BOSTON (AP) — Boston Bruins coach Jim Montgomery wanted to do something different with his team heading into a first-round Game 7 matchup with the Toronto Maple Leafs.

The Bruins were facing the prospect of blowing back-to-back 3-1 leads in the opening round and a sense of impending doom hung over the team.

Montgomery hoped a little change of scenery might do the trick. So instead of sleeping in their own beads ahead of the winner-take-all game Saturday night, they stayed at a hotel and took buses to TD Garden.

“The thinking was, we’re 2-5 at home the last two years in the playoffs, and what’s going to allow us to eliminate the noise?” Montgomery said.

He thought back to a visit he made to the New England Patriots’ spring minicamp last year. There he spoke with former coach Bill Belichick about the importance of limiting distractions.

“It’s something that stuck with me. And it’s something that I’ve been preaching as the playoffs have been nearing,” he said.

It just may have saved Boston’s season.

The Bruins overcame a deficit to tie it in regulation, then David Pastrnak scored 1:54 into overtime and the Bruins beat the Maple Leafs 2-1.
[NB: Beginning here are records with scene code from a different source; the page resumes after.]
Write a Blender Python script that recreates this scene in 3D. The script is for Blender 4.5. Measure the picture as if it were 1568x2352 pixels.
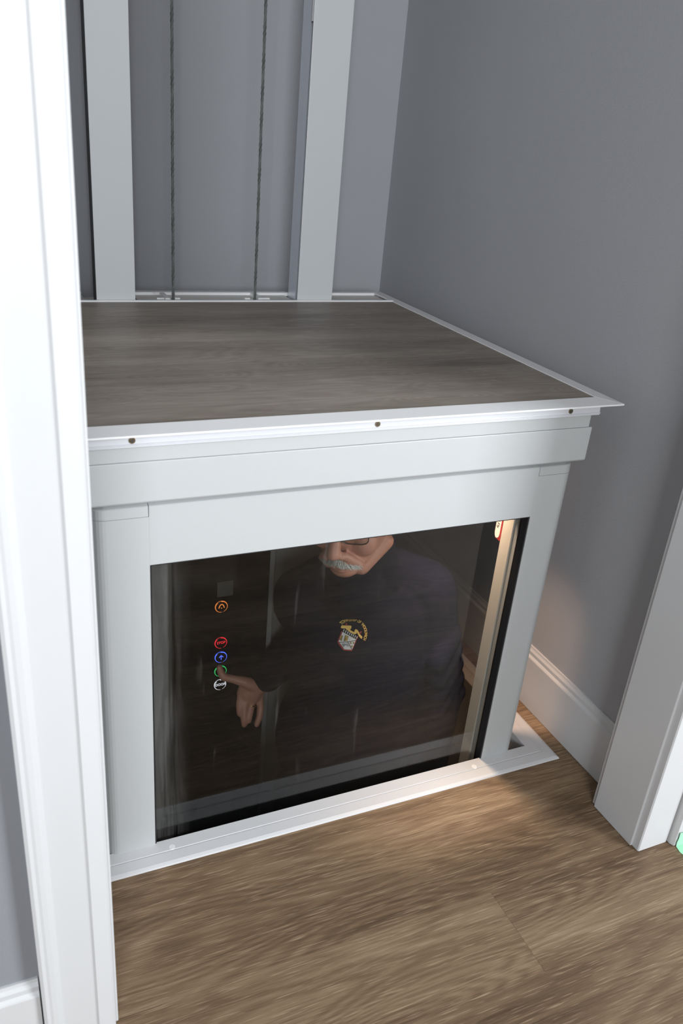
import bpy, bmesh, math, random
from mathutils import Vector, Matrix
from mathutils.bvhtree import BVHTree
random.seed(7)
for o in list(bpy.data.objects): bpy.data.objects.remove(o)
S = bpy.context.scene
COL = S.collection
PI = math.pi

# ---------------------------------------------------------------- camera
cam_d = bpy.data.cameras.new('camera'); cam = bpy.data.objects.new('camera', cam_d); COL.objects.link(cam)
Rr = ((0.9129601459870521, -0.3994745931921287, 0.08320950206126554),
      (-0.10265605495959082, -0.4222162580905509, -0.9006637362435255),
      (0.39492468423667054, 0.8137281369093714, -0.4264751024181476))
CAM = Vector((-0.38894589, -1.00961384, 1.12728786))
M = Matrix.Identity(4)
for i in range(3):
    M[i][0] = Rr[0][i]; M[i][1] = -Rr[1][i]; M[i][2] = -Rr[2][i]; M[i][3] = CAM[i]
cam.matrix_world = M
cam_d.sensor_fit = 'VERTICAL'; cam_d.sensor_height = 36.0
cam_d.lens = 1869.4143 / 2352 * 36
cam_d.clip_start = 0.02
cam_d.dof.use_dof = True; cam_d.dof.focus_distance = 1.65; cam_d.dof.aperture_fstop = 6.8
S.camera = cam
# ---------------------------------------------------------------- world, lights, exposure
w = bpy.data.worlds.new('world'); S.world = w; w.use_nodes = True
w.node_tree.nodes['Background'].inputs[0].default_value = (0.80, 0.88, 1.0, 1)
w.node_tree.nodes['Background'].inputs[1].default_value = 1.0

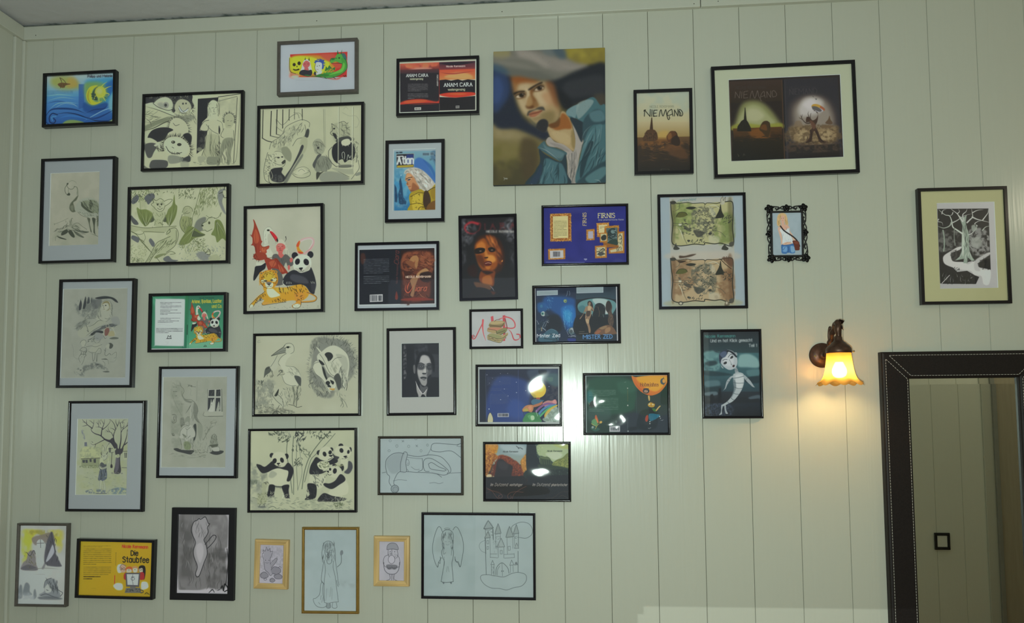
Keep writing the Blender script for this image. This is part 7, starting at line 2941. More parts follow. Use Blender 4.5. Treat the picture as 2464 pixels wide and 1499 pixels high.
ART['portrait'] = """
Z 925 785 3.872
R 16171a
G 1a1b1e 121316 165 155 525 155 525 665 165 665
M 6a6c6a:.9 10 12 1.6 180 190 200 200 206 300 204 470 180 480
M 34363a:.8 20 26 1.1 285 170 400 170 400 240 330 240 290 330
K 3c3e42 4 280 230 410 190
K 3c3e42 4 284 230 290 360
K 2c2e32 5 395 180 400 250
Q 2e3034:.9 12 440 260 510 260 510 480 440 480
K 3c3e42 4 450 310 510 300
K 3c3e42 4 450 370 512 370
Q 0f1013 10 206 190 270 190 270 500 206 500
P 0e0f12 8 290 380 300 300 330 250 380 236 430 250 460 300 470 370 460 430 440 360 420 300 360 270 330 310 310 380
P 8c8e8a 8 326 330 340 280 370 266 410 280 430 320 440 380 436 440 420 500 390 550 370 556 340 530 316 480 306 420 310 370
P a4a6a0:.95 14 330 320 350 280 390 280 424 320 400 345 350 345
P b0b2aa:.9 8 370 380 392 380 392 430 376 440 362 420
P 9ea09a 12 310 410 350 410 360 450 340 470 316 460
P 3a3c3e:.95 14 310 360 340 346 370 360 376 390 350 406 316 400
P 2a2c2e:.95 14 392 370 410 350 440 356 444 400 420 416 396 400
P 4a4c4c:.95 14 410 410 440 420 430 480 400 480 396 440
U 000 4
E 6a6c6a 4 346 374 12 7
E 6a6c6a 4 422 380 10 6
E 101114 3 346 374 5 5
E 101114 3 422 380 5 5
L 1a1b1e 6 312 352 340 342 372 356
L 1a1b1e 6 396 352 420 346 444 358
P 2a2c2e 6 352 436 384 436 388 446 360 448
L 4a4c4c 6 386 370 394 420 388 440
P 2a2c2e 5 334 478 358 470 392 476 388 490 360 486 344 490
P 5a5c5a:.9 6 350 492 384 494 370 506
P 8c8e88:.9 14 338 520 380 510 376 550 350 546
P 1a1b1e 10 400 480 436 450 430 530 400 580 380 580 396 530
P 1a1b1e:.9 8 306 450 316 490 340 536 330 540 308 500
P 5c5e5c 6 268 370 284 360 290 400 286 440 272 430
P 4a4c4c 8 330 540 360 566 400 560 400 600 380 624 340 610
P 94968f 6 290 510 300 540 320 580 356 630 340 660 310 662 298 600
P 8a8c86 6 406 570 402 640 390 662 372 640 358 628 390 600
L c0c2bc 5 290 516 320 580 358 630 394 590
Q 0e0f12 3 346 640 358 632 368 640 374 662 338 662
P 0f1013 10 180 500 280 500 300 600 308 664 176 664
P 0f1013 10 410 560 440 480 520 500 520 664 396 664
K 0a0a0c 6 168 160 520 160 522 660 174 662 168 160
"""
ART['moon'] = """
Z 1140 870 5.327
R 9ca69e
Q 181f36 3 72 98 1082 92 1084 776 76 778
P 233a70 70 300 200 700 260 720 500 640 776 240 776 140 600
P 2c4884:.8 60 500 480 640 540 640 700 500 720 420 620
P 3c4c5c:.8 50 700 110 1080 100 1080 300 900 240 760 260
P 4a6a68:.7 40 880 180 1070 160 1080 320 980 300
P 5a7a6c:.7 20 940 210 1010 200 1010 250 960 250
M 4a4a4c:.6 30 30 1.2 940 330 1080 320 1080 470 940 480
P 1a2230 20 830 110 930 110 920 160 850 170
Q 121724:.8 2 76 98 152 98 156 776 78 778
K 5c6878 3 152 150 160 776
K 46547c 4 570 110 574 776
B 4a5470:.9 172 200 480 300 9
B 4a5470:.9 172 330 480 330 1
B 4a5470:.9 216 350 440 370 2
B 4a5470:.9 172 400 480 400 1
B 4a5470:.9 216 420 440 540 11
B 5c6884:.9 330 594 420 594 1
B 9098a0:.9 304 646 446 646 1
Q a8acac 2 304 662 450 660 450 710 304 712
X 20242c 316 668 124 34
L 5a6888:.6 3 340 360 420 440 490 520
L 5a6888:.6 3 216 580 208 500 216 430 234 412
P b8b890 4 180 776 186 700 200 664 214 654 232 680 244 720 242 776
L 1a1a20 3 176 776 182 700 212 654 246 720 246 776
E d0d4d0 3 196 608 6 7
E b8c0c8 2 170 170 5 4
E b8c0c8 2 546 264 5 5
E b8c0c8 2 344 488 6 4
E b8c0c8 2 392 352 5 4
E b8c0c8 2 548 398 6 5
E b8c0c8 2 440 440 5 4
E b8c0c8 2 666 372 5 5
E b8c0c8 2 964 320 5 5
E 98a0a8 2 200 276 5 4
E 98a0a8 2 334 256 4 3
E 98a0a8 2 240 214 4 3
E 98a0a8 2 342 154 4 4
E 98a0a8 2 434 152 4 4
E c8b43c 6 822 360 106 106
E d8c858 30 850 330 60 60
P a8a040:.8 20 740 400 800 440 780 470 750 440
P 98583c 6 790 480 820 460 850 468 840 490 800 494
P 3c6478 8 740 500 780 480 860 490 900 500 840 540 780 560 740 540
P a86c48 6 760 560 840 530 880 510 870 550 800 580 764 584
P b08078 6 880 540 940 500 1000 500 1050 486 1064 540 1000 560 920 580
P c89088:.9 6 1010 510 1040 486 1056 530 1020 540
L 7c5480 26 800 640 860 580 940 540 1030 550
L 4c7ca4 28 830 680 880 620 960 570 1050 560
L 4ca070 26 850 700 910 640 980 590 1056 570
P c0a43c 5 906 680 960 610 1060 556 1070 570 1000 620 940 690 916 740
P 7c9080 10 930 700 1000 620 1070 580 1084 700 1080 776 940 776 880 740
M a8bcb0:.8 20 30 1.2 960 640 1070 590 1084 776 900 776
P b07c50 6 620 616 660 570 710 554 760 560 764 610 740 650 700 640 660 640 630 640
P a8a044:.9 5 630 620 680 600 700 630 660 642
L 5a3424 4 620 616 632 646 690 640
P c89068:.8 5 700 580 740 570 740 620 710 620
P 3c7c48 8 640 776 650 700 690 660 760 650 820 660 850 720 860 776
P 5c9c64:.9 10 690 700 740 680 780 720 740 760
P a8c49c 6 730 700 770 694 776 740 740 750
L c8d0cc 4 800 620 806 660 820 700
L 1c3c28 4 650 700 640 650 700 640
Q 9ca69e 2 60 70 1095 64 1100 92 60 100
Q a3ada5 2 1082 80 1100 80 1100 800 1084 800
Q a3ada5 2 60 776 1100 774 1100 805 60 805
Q 9ca69e 2 55 80 72 80 76 800 58 800
"""
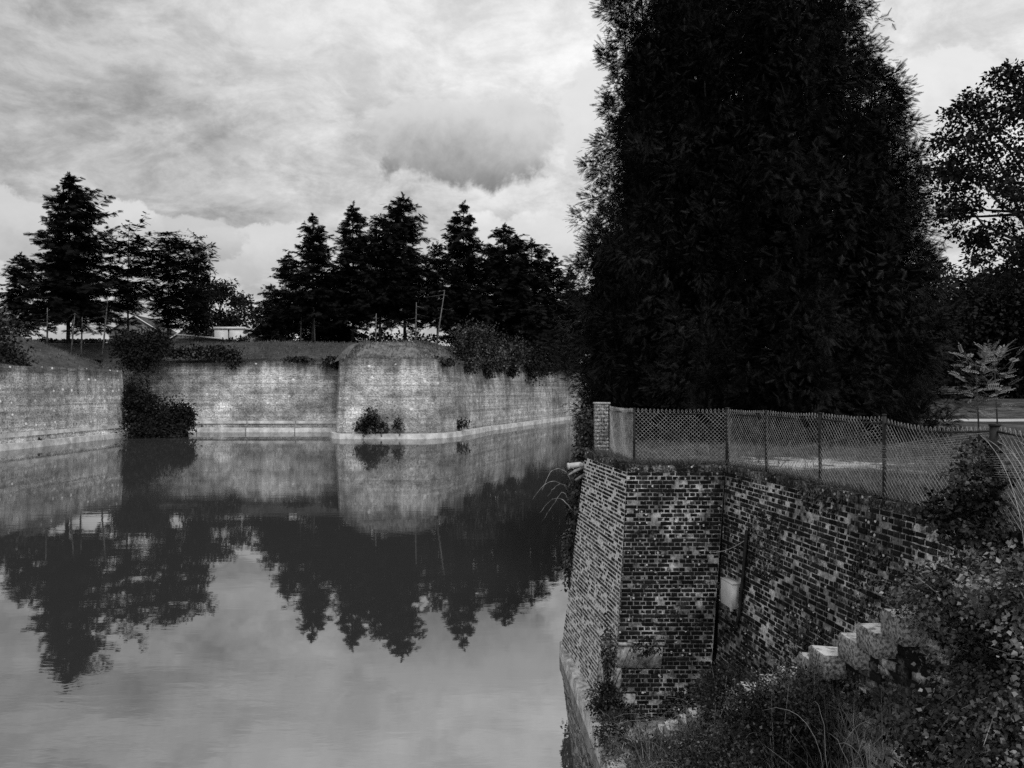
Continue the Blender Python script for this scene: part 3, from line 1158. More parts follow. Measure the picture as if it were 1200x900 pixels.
def mesh_panel(A, B, h0, h1, sag, seed, step=.068, droop=0.0, bulge=0.0, sink=0.0):
    r = np.random.default_rng(seed)
    A, B = np.array(A, float), np.array(B, float)
    L = np.linalg.norm(B - A)
    dv = (B - A) / L
    nv = np.array([dv[1], -dv[0]])
    H = h1 - h0
    mb = MB()

    def pos(u, v):
        f = u / L
        s = math.sin(PI * f)
        k = v / H
        z = h0 + v - sag * s * k - sink * f * (1 - .15 * k) * k
        o = bulge * s * math.sin(PI * k) + .012 * math.sin(u * 5 + v * 3 + seed)
        q = A + dv * u + nv * (o + droop * f * (1 - k) ** 1.5)
        return [q[0], q[1], z]
    n = int((L + H) / step)
    for fam in (0, 1):
        for i in range(1, n + 1):
            c = i * step
            u0, u1 = max(0, c - H), min(L, c)
            if u1 - u0 < .03:
                continue
            k = 5
            pts = []
            for j in range(k + 1):
                u = u0 + (u1 - u0) * j / k
                v = c - u
                uu = u if fam == 0 else L - u
                p = pos(uu, v)
                sgn = .004 if fam == 0 else -.004
                pts.append([p[0] + nv[0] * sgn, p[1] + nv[1] * sgn, p[2]])
            mb.tube(pts, WR, 4, 0, False)
    # twisted ends standing above the rail
    for i in range(int(L / (step * .5))):
        u = (i + .5) * step * .5
        p = pos(u, H)
        q = pos(min(L, u + .012 * (1 if i % 2 else -1)), H)
        mb.tube([p, [q[0], q[1], q[2] + .03 + .012 * r.random()]], WR * 1.1, 4, 0, False)
    return mb


for i in range(len(POSTS) - 1):
    A, B = POSTS[i], POSTS[i + 1]
    last = i == len(POSTS) - 2
    fat = i == 5
    pb = mesh_panel(A[:2], B[:2], .03, .93 if i < 5 else .90, .02 if i < 5 else .05, i + 3, bulge=.02, droop=.0 if not last else .05)
    pb.build('mesh_panel', M['wire'], fence)
    rl = MB()
    sg = .012 if i < 5 else .05
    fs = np.linspace(0, 1, 7)
    rl.tube([[A[0] + (B[0] - A[0]) * f, A[1] + (B[1] - A[1]) * f, .885 - sg * math.sin(PI * f)] for f in fs], .011, 6)
    rl.build('top_rail', M['post'], fence)
# loose strands pulled out of the last bay, hanging over the wall
r = np.random.default_rng(3)
for i in range(11):
    f = i / 10
    x0, y0 = 4.30 + .10 * f, 7.05 - 1.05 * f
    z0 = .86 - .10 * r.random() - .05 * f
    e = np.array([3.95 + .12 * r.random() + .05 * f, 5.95 - .40 * f, -.42 - .25 * r.random()])
    p0 = np.array([x0, y0, z0])
    ctl = p0 * .45 + e * .55 + np.array([.0, -.30 - .1 * r.random(), .50 + .15 * r.random()])
    ts = np.linspace(0, 1, 12)
    pts = [(1 - t) ** 2 * p0 + 2 * t * (1 - t) * ctl + t * t * e for t in ts]
    s = MB()
    s.tube(pts, .0022, 4)
    s.build('loose_wire', M['wire'], fence)

# ---- brick pillar at the end of the fence
pil = thing('brick_pillar', 'short pale brick pillar at the far end of the wire fence', 'pillar', (1.87, 16.02, 0))
pm_ = MB()
for c in range(13):
    z0 = c * .0765
    for (fa, fb) in (((1.72, 15.87), (2.02, 15.87)), ((2.02, 15.87), (2.02, 16.17)), ((2.02, 16.17), (1.72, 16.17)), ((1.72, 16.17), (1.72, 15.87))):
        fc = Face(fa, fb)
        cuts = [0, .11, .22, .3] if c % 2 else [0, .15, .3]
        for a_, b_ in zip(cuts[:-1], cuts[1:]):
            o0 = rng.normal(0, .002)
            A_, B_ = a_ + .004, b_ - .004
            V = [fc.p(A_, 0, o0), fc.p(B_, 0, o0), fc.p(B_, 0, o0), fc.p(A_, 0, o0), fc.p(A_, 0, -.02), fc.p(B_, 0, -.02), fc.p(B_, 0, -.02), fc.p(A_, 0, -.02)]
            V = np.array(V)
            V[[0, 1, 4, 5], 2] = z0 + .005
            V[[2, 3, 6, 7], 2] = z0 + .0715
            pm_.add(V, [[0, 1, 2], [0, 2, 3], [3, 2, 6], [3, 6, 7], [0, 4, 5], [0, 5, 1], [1, 5, 6], [1, 6, 2], [0, 3, 7], [0, 7, 4]], 0, None, tone=.6 + .4 * rng.random(), bloom=1.15)
pm_.add(*(lambda b: (b.v[0], b.t[0]))(MB().box((1.73, 15.88, -.1), (2.01, 16.16, .993))), 1, None, tone=.5, bloom=1.0)
pm_.build('brickwork', [M['brick'], M['mortar']], pil)
c_ = MB()
c_.box((1.705, 15.855, .996), (2.035, 16.185, 1.03), 0, 0, .008, rng)
c_.build('cap', M['stone'], pil)

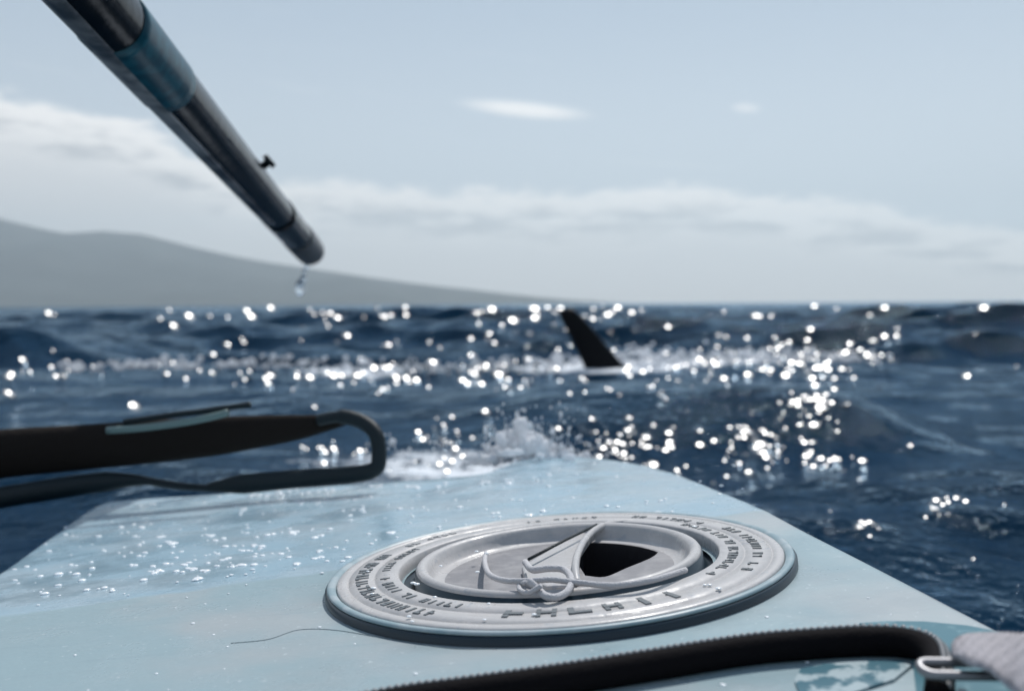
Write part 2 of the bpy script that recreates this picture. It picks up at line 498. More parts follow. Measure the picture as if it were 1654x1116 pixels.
# teal moulded well by the strap anchor
mteal, k, b = mat('teal_print', (.02, .13, .18), .35)
oc = objco(k)
k.put(b.inputs['Base Color'], k.mix(k.smooth(k.noise(oc, 70, 4, .6), .47, .55), rgb(.02, .11, .15), rgb(.34, .42, .44)))
bm = bmesh.new()
P = [on_deck(*p, .0012) for p in [(1290, 1082), (1330, 1074), (1400, 1069), (1455, 1070), (1468, 1078), (1440, 1100), (1400, 1112), (1360, 1125), (1290, 1125), (1280, 1100)]]
vt = [bm.verts.new(p) for p in P]; f = bm.faces.new(vt)
if f.normal.z == 0: bm.normal_update()
r_ = bmesh.ops.extrude_face_region(bm, geom=[f])
bmesh.ops.translate(bm, verts=[v for v in r_['geom'] if isinstance(v, bmesh.types.BMVert)], vec=(0, 0, -.006))
bmesh.ops.recalc_face_normals(bm, faces=bm.faces)
child(obj('printed_patch', bm, mteal, smooth=False), kay)
mrec, k, b = mat('teal_recess', (.05, .17, .21), .3)
oc = objco(k)
k.put(b.inputs['Base Color'], k.mix(k.smooth(k.noise(oc, 90, 4, .6), .5, .7), rgb(.04, .15, .19), rgb(.16, .29, .33)))
bm = bmesh.new()
P = [on_deck(*p, .0012) for p in [(1385, 1009), (1430, 1006), (1490, 1007), (1560, 1014), (1625, 1027), (1648, 1036), (1640, 1075), (1700, 1116), (1700, 1150), (1480, 1150), (1470, 1060), (1420, 1030)]]
vt = [bm.verts.new(p) for p in P]; f = bm.faces.new(vt)
r_ = bmesh.ops.extrude_face_region(bm, geom=[f])
bmesh.ops.translate(bm, verts=[v for v in r_['geom'] if isinstance(v, bmesh.types.BMVert)], vec=(0, 0, -.006))
bmesh.ops.recalc_face_normals(bm, faces=bm.faces)
child(obj('anchor_pad', bm, mrec, smooth=False), kay)

# ================================================================ HATCH COVER
HC = Vector((.0280, .577, plane_z(.0280, .577)))
HR = .1435
hat = empty('hatch_cover', HC, 'round pinkish grey hatch cover with raised lettering, set in the blue deck', 'hatch cover')
def hp(r, a, z=0.0): return HC + EX * (r * math.cos(a)) + EY * (r * math.sin(a)) + DN * z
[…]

It was the kind of total team performance that Montgomery has been trying to draw out of his team since it initially took its 3-1 lead on Toronto.

It was also a slump-busing night for Pastrnak, who had a team-high four shots on goal after posting just two goals and two assists through six games. His puck handling was integral to jumpstarting Boston’s offense in the third period and in overtime.

“A little relief as well,” Pastrnak said. “Obviously, the happiness from the group and sticking together the whole series was unbelievable and we couldn’t be prouder of ourselves.”

Boston moves into the next round with netminder Jeremy Swayman playing at probably his highest level of the season. Since Montgomery stopped alternating Linus Ullmark and Swayman in Game 3, Swayman hasn’t allowed more than two goals in a game.

“He was our best player in the series and it’s not close,” Montgomery said.

It helped them ultimately narrowly avoided becoming the first NHL, NBA or Major League Baseball team to lose consecutive best-of-seven series after holding a 3-1 lead.

Montgomery said it is an experience the thinks will help him going forward.

“I think we’re a better team because of what we just went through. Now they know what it takes to push through,” he said. “First round’s the wild, wild west. It usually is. This year it seems like there’s only two Game 7s. But usually there’s six.”

And next up is another chance at redemption — and revenge — against a Florida Panthers team that rallied from 3-1 in last year’s first round to send home a Bruins team that set league records for wins and points in the regular season.

“That’s playoff hockey,” Montgomery said. “Last year had no bearing on how this was going to bear out. We knew that. It’s a storyline, and that’s part of what comes with playoffs. That’s going to happen. But at the end of the day we did a great job staying in moment, believing in our group. And we came out on top.”